Dad on the 3rd class
From here the description says to head directly up a chimney, or take steeper rock on the left until climbing becomes "impossible" and then pendulum into the corner.

I tried the direct approach first, climbing directly up the corner crack pictured below. This was surprisingly steep, and I ended up below the wide section of crack and scratched my head. I was hoping it would be a squeeze chimney, but it looked too small for me to squeeze into. I hadn't brought my off-width cams, and I'm not even sure if they would fit, but after scopung it out up close a few minutes, I though "No way this is they way they went" and I bailed off a chock stone to try to find the alternative 1st pitch.
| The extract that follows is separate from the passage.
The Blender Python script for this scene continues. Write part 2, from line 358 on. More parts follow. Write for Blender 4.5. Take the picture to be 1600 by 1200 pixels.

The "steep rock" to the left was up this blocky arete. The climbing was pretty easy up to the last step, at which point it became nearly blank. This matched the Ingraham description where the climbing became "impossible". It actualyl looked pretty doable, slabby but not impossible, The only problem was that there didn't appear to be any protection if I continued up the arete. The alternative was to place a pendulum peice here and move back into the corner. However, it was clear that this would land me at precisely the same spot under the wide off-chimney that I had decided not to attempt. After some deliberation, I decdide to bail again, this tiome simply down climbing.
By the time I had bailed off both the first pitch attempts it was getting close to 2pm, and we decided we'd pack it in for the day. While dissappointed that we hadn't climbed the route it was still a nice day out with my dad. The whole way down I was thinking about how I should have tried harder to squeeze into the off-chimney, or if I had only brought a bolt kit I could have mustered the courage to attempt the arete. This will have to be added to my list of "next times". 

Dad scrambling down on the descent. The large chimney shown above him is bypassed by going around the left and up to the NRE/MRE saddle. The mossy 3rd class scramble puts you on tom of this chimney/shoulder where the climb "actually" starts.